Pour la reconstruction de Châteaudun, Hardouin reprit le plan en damier, dit aussi "hippodaméen", expression de la cité idéale issue de la Renaissance, tel que le cardinal de Richelieu le pratiqua pour sa cité de Touraine, un siècle plus tôt, développé ensuite, plus amplement, à Versailles dans la seconde moitié du XVIIe.L'architecte se souvint du plan adopté par son oncle Hardouin-Mansart, dans les années 1690, pour le lotissement du quartier du Parc-aux-Cerfs à Versailles, devenu le quartier Saint-Louis de la ville.
Ceux qui connaissent cette partie de Versailles seront séduits par le charme des maisons en rez-de-chaussée ou à étage(s) avec comble mansardé, voire des hôtels particuliers évoquant ceux des rues Saint-Louis ou Borgnis-Desbordes du quartier versaillais.

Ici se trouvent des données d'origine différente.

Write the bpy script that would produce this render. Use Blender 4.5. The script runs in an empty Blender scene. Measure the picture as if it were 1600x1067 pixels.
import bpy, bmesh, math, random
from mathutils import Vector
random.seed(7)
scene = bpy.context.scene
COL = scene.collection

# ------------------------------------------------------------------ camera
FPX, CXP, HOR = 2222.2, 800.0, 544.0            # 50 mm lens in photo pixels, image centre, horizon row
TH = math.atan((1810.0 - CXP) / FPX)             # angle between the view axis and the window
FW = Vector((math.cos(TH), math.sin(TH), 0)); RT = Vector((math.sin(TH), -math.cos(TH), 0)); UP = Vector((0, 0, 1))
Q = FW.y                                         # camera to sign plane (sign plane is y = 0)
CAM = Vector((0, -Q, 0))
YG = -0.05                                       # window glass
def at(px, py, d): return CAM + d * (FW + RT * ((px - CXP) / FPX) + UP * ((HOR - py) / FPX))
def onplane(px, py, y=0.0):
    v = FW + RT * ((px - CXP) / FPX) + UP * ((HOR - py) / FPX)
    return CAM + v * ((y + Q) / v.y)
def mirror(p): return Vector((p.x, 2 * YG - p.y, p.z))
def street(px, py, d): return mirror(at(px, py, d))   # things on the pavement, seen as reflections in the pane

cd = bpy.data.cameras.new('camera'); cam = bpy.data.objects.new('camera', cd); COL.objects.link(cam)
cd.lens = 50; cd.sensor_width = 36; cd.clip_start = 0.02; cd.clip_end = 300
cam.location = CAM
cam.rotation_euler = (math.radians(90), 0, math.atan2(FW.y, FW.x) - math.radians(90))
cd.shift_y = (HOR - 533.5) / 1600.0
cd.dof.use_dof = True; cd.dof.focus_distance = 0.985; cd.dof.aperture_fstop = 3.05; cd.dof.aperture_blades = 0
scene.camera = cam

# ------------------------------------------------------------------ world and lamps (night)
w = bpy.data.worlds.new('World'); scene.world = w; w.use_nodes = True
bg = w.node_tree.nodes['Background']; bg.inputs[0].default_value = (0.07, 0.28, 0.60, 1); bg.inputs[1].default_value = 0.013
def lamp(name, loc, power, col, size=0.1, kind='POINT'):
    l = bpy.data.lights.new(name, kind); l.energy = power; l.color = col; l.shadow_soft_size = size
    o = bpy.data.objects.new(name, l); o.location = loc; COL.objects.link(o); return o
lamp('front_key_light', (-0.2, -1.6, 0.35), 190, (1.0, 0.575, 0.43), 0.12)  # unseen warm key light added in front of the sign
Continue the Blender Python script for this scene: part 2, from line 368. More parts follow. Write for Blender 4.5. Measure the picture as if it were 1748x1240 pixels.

Châteaudun présente ainsi une grâce opposée à la sévérité de l'urbanisme de la cité du cardinal de Richelieu.
Signalons le superbe Hôtel-Dieu (milieu XVIIIe) et son bel avant-corps de style rocaille, ensemble qui mériterait une réhabilitation complète par la ville. Il forme, avec l'église médiévale de la Madeleine, et l'hôtel mitoyen XVIIIe de l'abbaye du même nom, un bel ensemble autour de la place qui les sépare.
La place centrale de la ville, ex-place royale, présente aussi un bâti XVIIIe intéressant, à la fois simple (maisons alentours) et d'une grande noblesse (logis symétriques et néo-classiques de l'hôtel de ville et de l'immeuble en vis-à-vis de l'autre côté de l'axe central de la cité).
Si l'on ajoute la belle promenade fleurie dominant le Loir et le charme du parc en contrebas, au bord de la rivière et ses méandres, Châteaudun présente des atouts indéniables pour une halte touristique.
À découvrir assurément !
1. Cf. notre article "Un Mansart en Italie : le carnet de dessins inédit de Mansart de Sagonne (1735)", Bulletin de la Société de l'Histoire de l'Art Français, 2007(2008), p. 157-171.